### WHAT IS EXPECTED
Return the listing below exactly, with the pictures dropped.

### SUPPLIED DATA

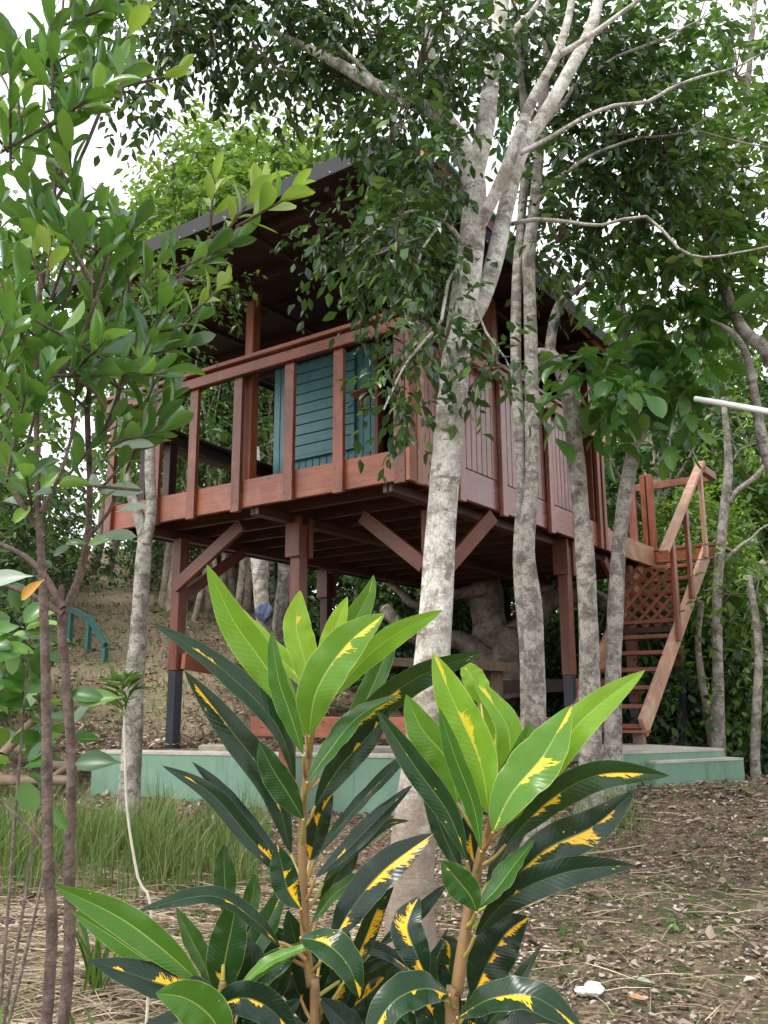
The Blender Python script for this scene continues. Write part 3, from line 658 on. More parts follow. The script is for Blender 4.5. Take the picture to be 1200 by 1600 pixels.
# ------------------------------------------------------------ leaf instancing
def leaf_tpl(kind):
    """template points (x along, y across, z normal), length 1, half width 1"""
    if kind == 'small':   # 4 tris
        V = [(0, 0, 0), (.38, .5, .10), (.45, 0, -.02), (.38, -.5, .10), (.75, .33, .02), (.75, -.33, .02), (1, 0, -.14)]
        Fq = [(0, 2, 1), (0, 3, 2), (1, 2, 4), (2, 3, 5), (4, 2, 6), (2, 5, 6)]
        return np.array(V, float), np.array(Fq)
    if kind == 'tiny':
        V = [(0, 0, 0), (.45, .5, .06), (.45, -.5, .06), (1, 0, -.1)]
        return np.array(V, float), np.array([(0, 2, 1), (1, 2, 3)])
    if kind == 'oval' or kind == 'obovate' or kind == 'broad':
        n = 8; V = []; 
        for i in range(n+1):
            t = i/n
            if kind == 'oval': h = math.sin(math.pi*min(max((t-.06)/.94, 0), 1))**.62
            elif kind == 'broad': h = math.sin(math.pi*min(max((t-.05)/.95, 0), 1)**.85)**.6
            else: h = (math.sin(math.pi*min(max((t-.08)/.92, 0), 1)**1.35)**.6)
            h = max(h, .05 if t < .12 else 0.0)*.5; zz = .10*t-.26*t*t
            V += [(t, h, zz+.16*h), (t, h*.5, zz+.05*h), (t, 0, zz-.0), (t, -h*.5, zz+.05*h), (t, -h, zz+.16*h)]
        Fq = [(i*5+j, i*5+j+1, (i+1)*5+j+1, (i+1)*5+j) for i in range(n) for j in range(4)]
        return np.array(V, float), np.array(Fq)
TPL = {k: leaf_tpl(k) for k in ('small', 'tiny', 'oval', 'obovate', 'broad')}
def leaves(mb, P, Dr, Nn, Ln, ratio, kind='small', curl=None):
    """P points, Dr directions, Nn approx normals, Ln lengths"""
    P = np.asarray(P); Dr = np.asarray(Dr, float); Nn = np.asarray(Nn, float); Ln = np.asarray(Ln, float)
    Dr = Dr/(np.linalg.norm(Dr, axis=1)[:, None]+1e-9); S = np.cross(Nn, Dr); S /= np.linalg.norm(S, axis=1)[:, None]+1e-9; Nn = np.cross(Dr, S)
    V, Fq = TPL[kind]; k = len(V); n = len(P)
    W = Ln*ratio*(.8+.4*R.rand(n)); cz = (R.rand(n)*1.8-.3) if curl is None else curl
    X = P[:, None]+Dr[:, None]*(V[None, :, 0, None]*Ln[:, None, None])+S[:, None]*(V[None, :, 1, None]*W[:, None, None])+Nn[:, None]*(V[None, :, 2, None]*(Ln*cz)[:, None, None])
    Fa = (Fq[None]+(np.arange(n)*k)[:, None, None]).reshape(-1, Fq.shape[1])
    mb.add(X.reshape(-1, 3), Fa)
def rdir(n, flat=1.0):
    v = R.randn(n, 3); v[:, 2] *= flat; return v/np.linalg.norm(v, axis=1)[:, None]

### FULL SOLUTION
The Blender Python script for this scene continues. Write part 3, from line 658 on. More parts follow. The script is for Blender 4.5. Take the picture to be 1200 by 1600 pixels.
# ------------------------------------------------------------ leaf instancing
def leaf_tpl(kind):
    """template points (x along, y across, z normal), length 1, half width 1"""
    if kind == 'small':   # 4 tris
        V = [(0, 0, 0), (.38, .5, .10), (.45, 0, -.02), (.38, -.5, .10), (.75, .33, .02), (.75, -.33, .02), (1, 0, -.14)]
        Fq = [(0, 2, 1), (0, 3, 2), (1, 2, 4), (2, 3, 5), (4, 2, 6), (2, 5, 6)]
        return np.array(V, float), np.array(Fq)
    if kind == 'tiny':
        V = [(0, 0, 0), (.45, .5, .06), (.45, -.5, .06), (1, 0, -.1)]
        return np.array(V, float), np.array([(0, 2, 1), (1, 2, 3)])
    if kind == 'oval' or kind == 'obovate' or kind == 'broad':
        n = 8; V = []; 
        for i in range(n+1):
            t = i/n
            if kind == 'oval': h = math.sin(math.pi*min(max((t-.06)/.94, 0), 1))**.62
            elif kind == 'broad': h = math.sin(math.pi*min(max((t-.05)/.95, 0), 1)**.85)**.6
            else: h = (math.sin(math.pi*min(max((t-.08)/.92, 0), 1)**1.35)**.6)
            h = max(h, .05 if t < .12 else 0.0)*.5; zz = .10*t-.26*t*t
            V += [(t, h, zz+.16*h), (t, h*.5, zz+.05*h), (t, 0, zz-.0), (t, -h*.5, zz+.05*h), (t, -h, zz+.16*h)]
        Fq = [(i*5+j, i*5+j+1, (i+1)*5+j+1, (i+1)*5+j) for i in range(n) for j in range(4)]
        return np.array(V, float), np.array(Fq)
TPL = {k: leaf_tpl(k) for k in ('small', 'tiny', 'oval', 'obovate', 'broad')}
def leaves(mb, P, Dr, Nn, Ln, ratio, kind='small', curl=None):
    """P points, Dr directions, Nn approx normals, Ln lengths"""
    P = np.asarray(P); Dr = np.asarray(Dr, float); Nn = np.asarray(Nn, float); Ln = np.asarray(Ln, float)
    Dr = Dr/(np.linalg.norm(Dr, axis=1)[:, None]+1e-9); S = np.cross(Nn, Dr); S /= np.linalg.norm(S, axis=1)[:, None]+1e-9; Nn = np.cross(Dr, S)
    V, Fq = TPL[kind]; k = len(V); n = len(P)
    W = Ln*ratio*(.8+.4*R.rand(n)); cz = (R.rand(n)*1.8-.3) if curl is None else curl
    X = P[:, None]+Dr[:, None]*(V[None, :, 0, None]*Ln[:, None, None])+S[:, None]*(V[None, :, 1, None]*W[:, None, None])+Nn[:, None]*(V[None, :, 2, None]*(Ln*cz)[:, None, None])
    Fa = (Fq[None]+(np.arange(n)*k)[:, None, None]).reshape(-1, Fq.shape[1])
    mb.add(X.reshape(-1, 3), Fa)
def rdir(n, flat=1.0):
    v = R.randn(n, 3); v[:, 2] *= flat; return v/np.linalg.norm(v, axis=1)[:, None]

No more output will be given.